While this obviously is the nightmare you hate to have to deal with, I think the couple thousand here and there isn’t the end of the world.  Especially if he has a good paying job right now and a strong career and would be willing to work a second job to help pay for all of the bills. 

Again, I think financial counseling would be helpful not only to mend the situation in now, but also to determine how you guys TOGETHER can have a strong financial future and marriage.

Post # 13
472 posts
Helper bee
  • Wedding: May 2010

Just about a year ago my Fiance went through a disastrously horrible four months.  My friends thought I was nuts to stick by him but it was during that time that I realized that usually when things get tough I bail, but with him I wanted to work through it together.  He was the first guy I ever felt was worth the “sickness….and poorer” of the commitment.  A year later things are amazingly better and I have no regrets.  You have a lot to reflect on.  Feel free to PM if you need an ear. 

Post # 14
1676 posts
Bumble bee
  • Wedding: July 2010

I think you’re definitely doing the right thing by taking a step back.  Also, it is certainly the responsible thing to do.  If you guys get married, your finances will merge, and it will be terrible for both of you if he continues to act financially irresponsible.  On a side note, I may be biased b/c my finance’s parents ultimately divorced due to the fact that they argued all the time over money issues, and their very different approaches to their finances. 

I think your relationship *might* deserve another shot, but only if he can make some serious changes in how he handles his finances.  Also, if he makes some changes, you need to be sure that those changes are going to stick.  Probably he should talk to a financial planner to put together a strategy for paying off his date (and saving up some money thereafter).  Also, you guys might benefit from some couples counseling. 
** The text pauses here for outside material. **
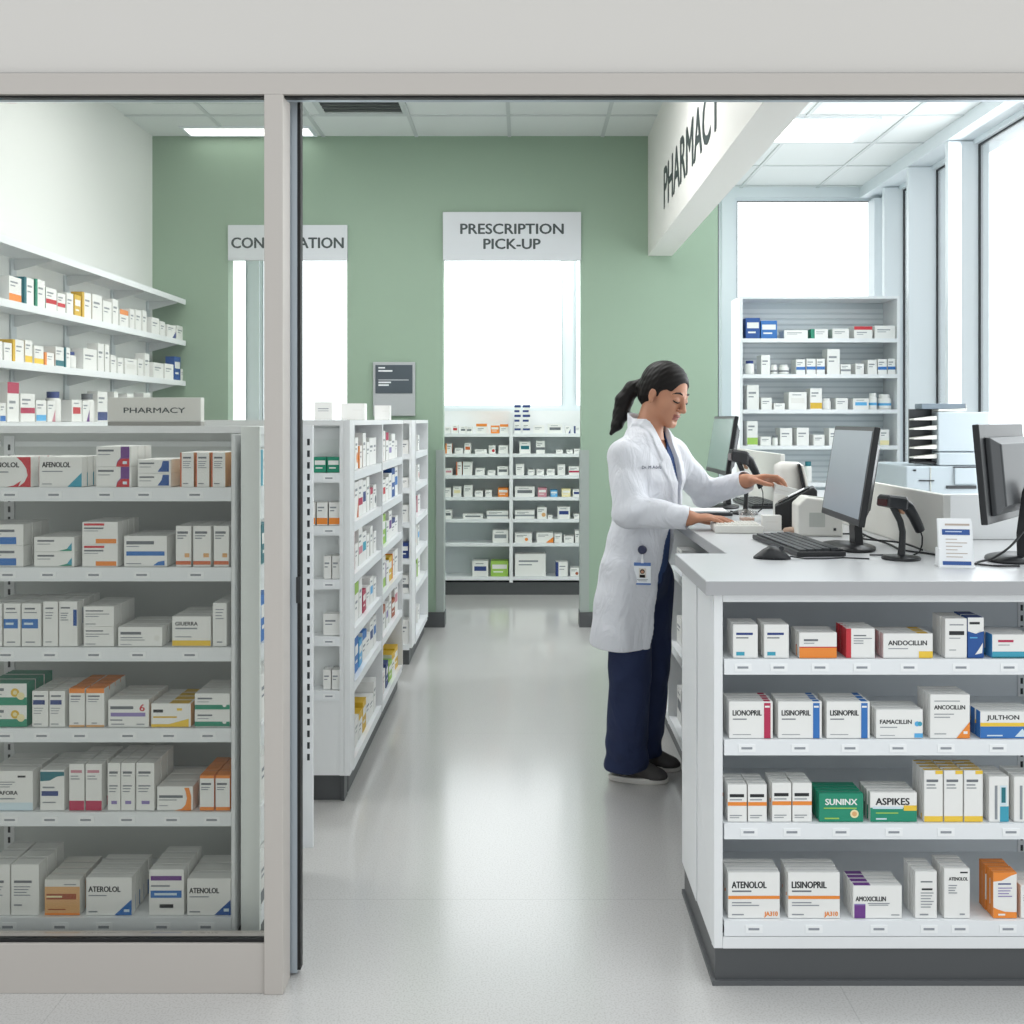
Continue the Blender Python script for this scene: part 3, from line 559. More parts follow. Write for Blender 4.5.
def display_cartons():
    Y = 2.56; zs = [1.226, 1.021, .816, .609, .394, .125]
    P = ['top display shelf', 'second display shelf', 'third display shelf', 'fourth display shelf', 'fifth display shelf', 'bottom display shelf']
    def r(i, *a, **k): row(P[i], Y, zs[i], *a, **k)
    arc = lambda c: [('p', [(.72,0),(.86,.16),(.93,.38),(.90,.62),(.80,.84),(.68,1),(1,1),(1,0)], c)]
    r(0, -14, 31, 457.5, 3, dict(dec=arc('red')+[('p', [(.45,0),(.62,.05),(.78,.2),(.72,0)], 'red'), T('EFENOLOL', .02, .66, .17, .72), g(.05, .5, .5, .04)]), 'EFENOLOL carton with red curve', d=.07)
    r(0, 39, 82, 457.5, 4, dict(dec=[T('AFENOLOL', .07, .66, .18, .66), g(.07, .55, .52, .035), g(.07, .3, .1, .03), ('p', [(.66,0),(1,0),(1,.48)], 'teal')]), 'AFENOLOL carton with teal corner', d=.06)
    pu = dict(dec=[g(.05, .5, .8, .10, 'grey'), g(.05, .4, .6, .04), ('p', [(.70,0),(.95,0),(.95,1),(.70,1),(.70,.45),(.6,.25),(.57,0)], 'purple'), ('p', [(.57,0),(.95,0),(.95,.4),(.72,.4),(.62,.25)], 'red'), g(.76, .88, .2, .14, 'pale')])
    r(0, 96, 131.5, 447, 3, pu, 'white carton with purple block', d=.065, stack=2)
    r(0, 137.5, 171, 460, 2, dict(dec=[g(.05, .5, .72, .12, 'grey'), g(.05, .4, .45, .05), ('p', [(.76,.1),(.95,.1),(.95,.9),(.76,.9),(.72,.5),(.6,.1)], 'darkblue')]), 'flat white carton with blue block', d=.07, stack=2)
    ot = dict(dec=[('r', 0, 0, .1, 1, 'rust'), g(.2, .8, .85, .05, 'grey')]+text_lines(.74, 4, .2, .8, .06)+[g(.2, .6, .1, .03)], side='tan')
    for q, (a, b) in enumerate(((180, 194), (195.3, 209.5), (211, 225.5))): r(0, a, b, 453, 2, ot, '%s upright carton with rust edge' % ['left', 'middle', 'right'][q], d=.08)
    r(1, -21, 23.6, 525, 3, dict(dec=[('r', 0, .06, .84, .4, 'blue'), g(.2, .8, .7, .12, 'grey'), g(.2, .5, .55, .04)]), 'white carton with blue band', d=.07, stack=2)
    r(1, 34, 74.5, 537.5, 2, dict(dec=[g(.08, .5, .74, .12, 'grey'), g(.08, .4, .52, .05), ('p', [(.60,.05),(.94,.05),(.94,.62),(.82,.2)], 'green'), ('p', [(.82,.2),(.94,.62),(.94,.1)], 'teal')]), 'flat carton with green swoosh', d=.07, stack=2)
    r(1, 82, 118, 522.5, 4, dict(dec=[('r', .05, .84, .62, .94, 'red'), ('r', .38, .04, .96, .24, 'orange'), g(.05, .6, .72, .07, 'grey'), g(.05, .45, .6, .03)]), 'white carton with orange foot', d=.06, stack=2)
    r(1, 124, 167, 536.5, 2, dict(dec=[g(.05, .7, .78, .11, 'grey'), g(.05, .35, .66, .03), ('r', .05, .36, .95, .50, 'blue'), ('p', [(.68,.04),(.95,.04),(.95,.2),(.8,.16)], 'blue'), g(.05, .4, .1, .03)]), 'wide white carton with blue stripe', d=.08)
    on = dict(dec=[g(.1, .8, .84, .06, 'grey'), g(.1, .7, .76, .03), g(.1, .5, .7, .03), ('r', 0, .05, 1, .14, 'rust'), g(.58, .9, .28, .1, 'tan')])
    for q, (a, b) in enumerate(((175.6, 191.3), (193, 211), (213.5, 229))): r(1, a, b, 526.5, 2, on, '%s upright carton with rust foot' % ['left', 'middle', 'right'][q], d=.07)
    bl = dict(dec=[g(.15, .7, .88, .04, 'grey'), g(.1, .8, .79, .025), ('r', 0, .42, .86, .64, 'blue'), g(.12, .6, .53, .05, 'pale'), g(.2, .7, .1, .03)])
    r(2, -14, 2, 604, 3, bl, 'left upright carton with blue band', d=.07); r(2, 3.5, 20.5, 604, 3, bl, 'middle upright carton with blue band', d=.07); r(2, 21.5, 41, 604, 3, bl, 'right upright carton with blue band', d=.07)
    r(2, 43, 58, 602, 4, dict(dec=[g(.15, .7, .85, .035, 'grey')]+text_lines(.75, 3, .15, .7, .06)+[g(.15, .6, .1, .02)]), 'plain upright carton', d=.07)
    r(2, 59, 77.5, 602, 4, dict(dec=[g(.08, .6, .86, .035, 'grey')]+text_lines(.74, 4, .08, .5, .05)+[('r', .78, .46, .98, .82, 'darkblue')]), 'upright carton with dark blue side block', d=.07)
    r(2, 83.5, 114, 607, 3, dict(dec=[g(.06, .65, .78, .06, 'grey'), g(.06, .85, .62, .04), g(.06, .5, .5, .04), g(.06, .4, .12, .04)]), 'plain white carton', d=.075, stack=2)
    r(2, 118, 162.5, 627.5, 3, dict(dec=[g(.05, .52, .68, .14, 'grey'), g(.05, .55, .45, .05), g(.05, .6, .33, .04), ('c', .88, .42, .15, 'offwhite'), g(.05, .3, .1, .03)]), 'flat wide white carton', d=.08)
    r(2, 172, 211, 617, 4, dict(dec=[T('GIUERRA', .08, .70, .13, .58), g(.08, .65, .6, .05), g(.08, .5, .32, .03), ('r', 0, .02, 1, .20, 'yellow')]), 'GIUERRA carton with yellow foot', d=.06)
    r(2, 212.5, 226.8, 603.5, 2, dict(dec=text_lines(.85, 4, .2, .8, .07)+[g(.3, .7, .1, .03)]), 'slim upright white carton', d=.08)
    r(3, -15, 27, 684, 3, dict(dec=[('r', 0, 0, 1, .36, 'green'), g(.05, .45, .72, .13, 'grey'), g(.05, .4, .5, .04), ('c', .72, .58, .2, 'gold'), ('c', .86, .42, .18, 'cream'), ('c', .72, .58, .1, 'cream')], top='green', side='green'), 'green and white carton', d=.07, stack=2)
    nv = dict(dec=[g(.1, .75, .86, .05, 'grey'), ('r', .05, .62, .80, .75, 'navy')]+text_lines(.52, 3, .1, .7, .07)+[g(.1, .6, .08, .03)])
    r(3, 32, 48.3, 691.5, 4, nv, 'left upright carton with navy band', d=.07); r(3, 49.3, 65, 691.5, 4, nv, 'right upright carton with navy band', d=.07)
    og = dict(dec=[('r', 0, .88, 1, 1, 'orange'), g(.1, .75, .80, .04, 'grey'), g(.1, .7, .72, .025), g(.1, .6, .66, .02), ('r', 0, 0, 1, .05, 'tan'), g(.3, .6, .1, .03)], top='orange')
    r(3, 69, 85, 689, 4, og, 'left upright carton with orange top', d=.07); r(3, 86, 104.5, 689, 4, og, 'right upright carton with orange top', d=.07)
    r(3, 108, 149, 700, 4, dict(dec=[g(.05, .62, .70, .11, 'grey'), ('r', .06, .38, .92, .52, 'violet'), T('6', .78, .58, .26, .12, 'red', bold=.04), g(.05, .35, .25, .05), g(.08, .4, .1, .04), g(.7, .9, .1, .04)]), 'white carton with violet stripe and red numeral', d=.06)
    r(3, 151, 191, 704, 4, dict(dec=[g(.05, .3, .68, .13, 'ink'), g(.05, .65, .42, .07, 'gold'), ('r', 0, 0, .95, .12, 'yellow'), ('p', [(.45,.12),(.95,.12),(.95,.35)], 'yellow'), ('TR', .45, .95, 'gold'), g(.65, .78, .75, .1, 'yellow')], side='tan'), 'white carton with yellow wedge', d=.06)
    r(3, 194.5, 230, 694, 3, dict(dec=[('r', 0, .04, 1, .32, 'green'), g(.08, .5, .7, .1, 'grey'), g(.08, .4, .5, .04), ('c', .85, .3, .12, 'white')]), 'flat carton with green foot', d=.07, stack=2)
    r(4, -12, 33, 771.5, 3, dict(dec=[('r', 0, 0, 1, .2, 'pale'), T('DEXAFORA', .0, .40, .10, .66), g(.66, .84, .86, .05, 'ink')]+text_lines(.72, 3, .1, .6, .06)+[g(.1, .6, .3, .03)]), 'large DEXAFORA carton with pale foot', d=.07)
    r(4, 40, 64.5, 770.5, 3, dict(dec=[('p', [(0,.72),(.4,.74),(.7,.84),(1,.86),(1,.96),(0,.96)], 'dkteal'), ('r', .05, .36, .75, .48, 'navy'), g(.1, .6, .57, .04), g(.1, .65, .2, .03)]), 'carton with teal wave and navy band', d=.07)
    cr = dict(dec=[('r', 0, 0, 1, .21, 'crimson'), g(.1, .85, .84, .06, 'pink'), g(.1, .6, .74, .02), g(.1, .7, .68, .02)])
    r(4, 69, 84.5, 764.5, 4, cr, 'left upright carton with crimson foot', d=.07); r(4, 85.5, 102, 764.5, 4, cr, 'right upright carton with crimson foot', d=.07)
    gy = dict(dec=[g(.12, .8, .80, .05, 'grey'), g(.12, .7, .73, .02), g(.12, .8, .52, .03, 'mid')]+text_lines(.46, 2, .12, .7, .06)+[g(.3, .75, .17, .07, 'violet')])
    for q, (a, b) in enumerate(((107.5, 120.5), (121, 135), (136, 154.5))): r(4, a, b, 763.5, 3, gy, '%s of three plain grey-printed cartons' % ['left', 'middle', 'right'][q], d=.08)
    r(4, 157, 193, 787, 3, dict(dec=[g(.05, .72, .58, .11, 'grey'), g(.05, .55, .44, .04), g(.05, .3, .2, .03), ('p', [(.50,0),(.7,.08),(.8,.25),(.84,.5),(.80,.8),(.76,.95),(.9,.95),(.96,.6),(.96,0)], 'orange')]), 'white carton with orange arc', d=.075)
    oo = dict(dec=[('r', 0, 0, 1, .1, 'orange'), ('r', 0, .92, 1, 1, 'orange'), g(.1, .8, .76, .06, 'grey'), g(.1, .7, .66, .025), g(.1, .6, .6, .025)], top='orange', side='orange')
    r(4, 199.5, 214.3, 776, 3, oo, 'left carton with orange top and foot', d=.075); r(4, 215.3, 230, 776, 3, oo, 'right carton with orange top and foot', d=.075)
    pl = dict(dec=[g(.1, .75, .66, .05, 'grey')]+text_lines(.56, 4, .1, .7, .055)+[g(.1, .4, .2, .03)])
    r(5, -14, 10, 865, 3, pl, 'left large plain white carton', d=.08); r(5, 11, 39, 865, 3, pl, 'right large plain white carton', d=.08)
    r(5, 44.5, 80, 880, 4, dict(base='tan', top='offwhite', side='offwhite', dec=[('r', 0, .80, 1, 1, 'offwhite'), ('r', 0, 0, 1, .06, 'orange'), ('r', .05, .44, .9, .60, 'brown'), g(.05, .5, .52, .05, 'cream'), g(.55, .9, .86, .03), g(.1, .6, .16, .03, 'brown')]), 'tan carton with brown band', d=.06)
    r(5, 86, 132, 878, 5, dict(dec=[T('ATEROLOL', .05, .62, .15, .70), g(.05, .45, .52, .03), g(.05, .25, .09, .04), ('p', [(.62,0),(1,0),(1,.42)], 'blue'), g(.83, .95, .12, .07, 'pale')]), 'ATEROLOL carton with blue corner', d=.055)
    r(5, 149, 184, 870, 4, dict(dec=[('r', .04, .76, .94, .86, 'purple'), g(.05, .6, .64, .04), ('r', .04, .38, .94, .54, 'blue'), g(.15, .8, .46, .05, 'pale'), g(.3, .7, .2, .08, 'ink')]), 'white carton with purple and blue bands', d=.065)
    r(5, 187, 231, 879, 3, dict(dec=[T('ATENOLOL', .05, .60, .15, .68), g(.05, .5, .5, .03), g(.05, .3, .09, .04), ('p', [(.62,0),(1,0),(1,.42)], 'darkblue'), g(.84, .96, .14, .08, 'pale')]), 'ATENOLOL carton with dark blue corner', d=.07)
display_cartons()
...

My fiance had A LOT of debt when we first started dating, but it was basically due to the fact that his parents didn’t support him *at all* financially when he was in college, and so he had to take on debt to finish his schooling.  The difference was that he was working hard on paying everything off, and he had a financial strategy to get that done.  B/c I knew he was being responsible with his money and paying off his debt, I was much more comfortable taking our relationship to the next step and deciding to get married. 

Hope this helps.  I just want you to know that you really are doing the right thing here, and I can only image how hard it has been to call things off for the time being.  I hope he learns how to handle his money so that you guys can continue with your relationship.  Other than the money issues he sounds really great.

Post # 15
53 posts
Worker bee
  • Wedding: May 2009

To add to my previous response – I think that if you try to help him and he keeps on acting irresponsible with his fiances, or refuses to reform, it is a reason to walk away.  I was just saying that if you really love him, you should at least try to help him help himself before giving up the relationship completely. 

Post # 16
1371 posts
Bumble bee
  • Wedding: August 2010

If this was me, as long as he stepped up and was responsible about things, I would definitely stay.  Money is a really difficult topic for some people.  They hide what is really going on because they are embarrassed and don’t want people to know their real situation.

Hotchild gave you some really good advice!

Also I would like to point out (as I’ve noticed people have said it here and on other threads), debt in one person’s name does NOT become “your debt” if you marry them.  Only if your name is on whatever the debt is in relation to (e.g. a mortgage, a loan etc) is the debt ‘yours’.  If you’re looking at your money as a combined entity and from a marital standpoint you see all your finances as together, then you could say your money is going towards paying that debt.  But you do NOT assume debt legally unless your actual name goes on the information!